Go from the first line to the line with "return V, Fc, t" and return those lines verbatim, ends included.
+++ Dataset extract
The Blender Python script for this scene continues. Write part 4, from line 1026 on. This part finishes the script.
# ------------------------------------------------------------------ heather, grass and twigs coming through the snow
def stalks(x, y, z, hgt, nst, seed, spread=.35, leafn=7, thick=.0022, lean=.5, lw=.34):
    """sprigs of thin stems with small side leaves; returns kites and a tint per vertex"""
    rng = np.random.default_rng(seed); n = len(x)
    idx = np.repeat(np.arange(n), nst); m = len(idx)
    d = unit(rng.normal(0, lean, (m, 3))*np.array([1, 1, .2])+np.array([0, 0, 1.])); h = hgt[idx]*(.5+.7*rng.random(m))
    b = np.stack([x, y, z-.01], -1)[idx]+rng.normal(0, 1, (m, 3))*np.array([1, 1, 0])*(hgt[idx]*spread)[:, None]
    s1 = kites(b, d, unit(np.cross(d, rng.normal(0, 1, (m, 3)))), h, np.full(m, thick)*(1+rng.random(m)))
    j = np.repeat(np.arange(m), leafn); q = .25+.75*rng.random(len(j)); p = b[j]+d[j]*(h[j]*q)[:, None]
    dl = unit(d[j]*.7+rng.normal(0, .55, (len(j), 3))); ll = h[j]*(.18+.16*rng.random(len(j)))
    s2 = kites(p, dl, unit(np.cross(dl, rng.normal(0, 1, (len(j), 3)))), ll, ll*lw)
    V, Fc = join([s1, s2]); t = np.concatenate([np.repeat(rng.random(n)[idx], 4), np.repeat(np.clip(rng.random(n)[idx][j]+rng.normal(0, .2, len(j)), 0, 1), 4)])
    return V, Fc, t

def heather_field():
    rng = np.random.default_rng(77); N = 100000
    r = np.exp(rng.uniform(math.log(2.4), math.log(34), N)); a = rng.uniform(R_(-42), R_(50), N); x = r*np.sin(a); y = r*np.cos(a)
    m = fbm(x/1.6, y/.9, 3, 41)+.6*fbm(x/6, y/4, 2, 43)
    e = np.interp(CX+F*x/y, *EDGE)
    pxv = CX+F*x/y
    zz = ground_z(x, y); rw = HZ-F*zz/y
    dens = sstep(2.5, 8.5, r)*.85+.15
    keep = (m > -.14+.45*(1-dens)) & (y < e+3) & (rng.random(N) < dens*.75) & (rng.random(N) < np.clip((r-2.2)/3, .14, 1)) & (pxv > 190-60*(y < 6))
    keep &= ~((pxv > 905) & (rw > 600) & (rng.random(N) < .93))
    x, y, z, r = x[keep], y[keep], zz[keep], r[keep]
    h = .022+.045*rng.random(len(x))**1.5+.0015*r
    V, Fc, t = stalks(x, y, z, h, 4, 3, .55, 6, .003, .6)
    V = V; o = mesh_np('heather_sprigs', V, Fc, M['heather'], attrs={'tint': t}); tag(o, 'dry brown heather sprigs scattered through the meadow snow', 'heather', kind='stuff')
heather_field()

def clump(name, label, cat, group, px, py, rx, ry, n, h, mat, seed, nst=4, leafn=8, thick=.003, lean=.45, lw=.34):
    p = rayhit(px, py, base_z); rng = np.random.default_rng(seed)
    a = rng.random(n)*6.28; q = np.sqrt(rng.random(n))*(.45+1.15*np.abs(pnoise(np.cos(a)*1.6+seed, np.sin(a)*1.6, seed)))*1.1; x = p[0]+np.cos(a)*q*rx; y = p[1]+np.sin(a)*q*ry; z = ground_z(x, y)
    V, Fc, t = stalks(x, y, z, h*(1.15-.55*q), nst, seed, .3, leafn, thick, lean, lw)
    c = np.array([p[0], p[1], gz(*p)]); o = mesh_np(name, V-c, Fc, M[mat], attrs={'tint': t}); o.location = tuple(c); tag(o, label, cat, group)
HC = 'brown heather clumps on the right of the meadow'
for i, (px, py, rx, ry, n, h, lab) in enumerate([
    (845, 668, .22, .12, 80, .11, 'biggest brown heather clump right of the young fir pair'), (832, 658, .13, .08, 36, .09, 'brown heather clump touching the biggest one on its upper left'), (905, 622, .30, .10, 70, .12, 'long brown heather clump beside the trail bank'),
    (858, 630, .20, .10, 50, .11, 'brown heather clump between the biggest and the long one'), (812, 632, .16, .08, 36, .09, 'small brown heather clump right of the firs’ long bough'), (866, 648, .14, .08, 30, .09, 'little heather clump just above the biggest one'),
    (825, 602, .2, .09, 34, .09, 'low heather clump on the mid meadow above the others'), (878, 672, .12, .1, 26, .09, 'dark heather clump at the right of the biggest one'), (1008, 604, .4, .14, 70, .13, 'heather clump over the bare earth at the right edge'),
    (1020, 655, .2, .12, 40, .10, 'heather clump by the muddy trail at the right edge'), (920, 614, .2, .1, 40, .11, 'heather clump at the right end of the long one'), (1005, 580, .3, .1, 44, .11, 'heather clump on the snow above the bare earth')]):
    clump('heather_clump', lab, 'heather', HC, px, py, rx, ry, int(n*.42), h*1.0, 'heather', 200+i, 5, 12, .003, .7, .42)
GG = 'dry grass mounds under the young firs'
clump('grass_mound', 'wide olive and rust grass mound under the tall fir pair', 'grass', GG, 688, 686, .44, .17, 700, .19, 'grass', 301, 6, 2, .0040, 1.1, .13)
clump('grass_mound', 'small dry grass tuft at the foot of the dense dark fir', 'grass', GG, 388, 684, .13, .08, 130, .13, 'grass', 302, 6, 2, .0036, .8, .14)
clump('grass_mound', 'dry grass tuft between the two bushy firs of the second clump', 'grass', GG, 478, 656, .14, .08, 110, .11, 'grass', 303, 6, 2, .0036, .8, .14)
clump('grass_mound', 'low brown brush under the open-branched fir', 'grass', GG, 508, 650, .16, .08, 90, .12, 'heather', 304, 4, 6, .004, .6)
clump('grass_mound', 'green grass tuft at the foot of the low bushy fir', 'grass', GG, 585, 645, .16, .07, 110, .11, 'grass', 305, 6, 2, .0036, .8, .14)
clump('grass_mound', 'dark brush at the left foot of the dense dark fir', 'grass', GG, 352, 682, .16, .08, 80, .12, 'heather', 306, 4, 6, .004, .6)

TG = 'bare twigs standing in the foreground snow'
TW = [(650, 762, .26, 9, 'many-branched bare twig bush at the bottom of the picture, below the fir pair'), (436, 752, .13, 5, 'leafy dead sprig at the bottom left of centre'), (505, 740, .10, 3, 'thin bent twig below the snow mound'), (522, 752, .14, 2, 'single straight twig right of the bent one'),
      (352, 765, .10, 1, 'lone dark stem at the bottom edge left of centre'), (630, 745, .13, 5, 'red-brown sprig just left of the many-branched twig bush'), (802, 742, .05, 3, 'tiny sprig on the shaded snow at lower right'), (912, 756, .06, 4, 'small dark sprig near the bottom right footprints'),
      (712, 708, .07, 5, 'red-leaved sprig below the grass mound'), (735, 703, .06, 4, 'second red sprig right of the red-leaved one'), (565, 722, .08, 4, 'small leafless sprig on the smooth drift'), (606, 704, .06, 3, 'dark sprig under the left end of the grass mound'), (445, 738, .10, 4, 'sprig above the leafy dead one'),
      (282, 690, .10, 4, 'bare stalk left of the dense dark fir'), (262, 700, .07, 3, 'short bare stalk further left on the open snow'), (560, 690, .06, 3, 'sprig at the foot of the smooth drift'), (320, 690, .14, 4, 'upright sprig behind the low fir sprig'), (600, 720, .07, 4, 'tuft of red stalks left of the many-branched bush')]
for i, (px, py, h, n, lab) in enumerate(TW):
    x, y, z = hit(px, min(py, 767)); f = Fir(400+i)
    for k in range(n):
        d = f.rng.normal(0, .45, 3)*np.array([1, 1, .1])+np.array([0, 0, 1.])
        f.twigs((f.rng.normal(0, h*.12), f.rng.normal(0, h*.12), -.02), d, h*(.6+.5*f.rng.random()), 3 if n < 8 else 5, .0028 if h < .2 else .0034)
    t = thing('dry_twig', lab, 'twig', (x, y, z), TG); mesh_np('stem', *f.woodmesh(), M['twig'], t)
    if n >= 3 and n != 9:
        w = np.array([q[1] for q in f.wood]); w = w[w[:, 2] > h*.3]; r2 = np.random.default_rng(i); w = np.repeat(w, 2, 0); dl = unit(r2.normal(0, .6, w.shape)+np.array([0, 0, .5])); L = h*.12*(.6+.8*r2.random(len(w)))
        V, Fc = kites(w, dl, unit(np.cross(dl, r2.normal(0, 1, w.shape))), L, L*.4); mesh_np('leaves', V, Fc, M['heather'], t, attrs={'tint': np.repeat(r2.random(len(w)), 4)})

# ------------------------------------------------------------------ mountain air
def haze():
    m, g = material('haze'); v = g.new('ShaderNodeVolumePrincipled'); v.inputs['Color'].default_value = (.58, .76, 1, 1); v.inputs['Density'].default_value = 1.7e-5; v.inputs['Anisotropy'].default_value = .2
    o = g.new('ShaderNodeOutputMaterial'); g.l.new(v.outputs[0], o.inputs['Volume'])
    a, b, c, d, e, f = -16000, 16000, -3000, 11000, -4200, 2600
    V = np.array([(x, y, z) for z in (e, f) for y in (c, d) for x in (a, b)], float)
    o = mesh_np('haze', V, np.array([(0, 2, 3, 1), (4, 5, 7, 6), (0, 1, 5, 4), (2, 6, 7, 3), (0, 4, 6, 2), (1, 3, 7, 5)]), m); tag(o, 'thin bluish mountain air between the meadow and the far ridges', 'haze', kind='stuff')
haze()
++++++
> _Full solution_
The Blender Python script for this scene continues. Write part 4, from line 1026 on. This part finishes the script.
# ------------------------------------------------------------------ heather, grass and twigs coming through the snow
def stalks(x, y, z, hgt, nst, seed, spread=.35, leafn=7, thick=.0022, lean=.5, lw=.34):
    """sprigs of thin stems with small side leaves; returns kites and a tint per vertex"""
    rng = np.random.default_rng(seed); n = len(x)
    idx = np.repeat(np.arange(n), nst); m = len(idx)
    d = unit(rng.normal(0, lean, (m, 3))*np.array([1, 1, .2])+np.array([0, 0, 1.])); h = hgt[idx]*(.5+.7*rng.random(m))
    b = np.stack([x, y, z-.01], -1)[idx]+rng.normal(0, 1, (m, 3))*np.array([1, 1, 0])*(hgt[idx]*spread)[:, None]
    s1 = kites(b, d, unit(np.cross(d, rng.normal(0, 1, (m, 3)))), h, np.full(m, thick)*(1+rng.random(m)))
    j = np.repeat(np.arange(m), leafn); q = .25+.75*rng.random(len(j)); p = b[j]+d[j]*(h[j]*q)[:, None]
    dl = unit(d[j]*.7+rng.normal(0, .55, (len(j), 3))); ll = h[j]*(.18+.16*rng.random(len(j)))
    s2 = kites(p, dl, unit(np.cross(dl, rng.normal(0, 1, (len(j), 3)))), ll, ll*lw)
    V, Fc = join([s1, s2]); t = np.concatenate([np.repeat(rng.random(n)[idx], 4), np.repeat(np.clip(rng.random(n)[idx][j]+rng.normal(0, .2, len(j)), 0, 1), 4)])
    return V, Fc, t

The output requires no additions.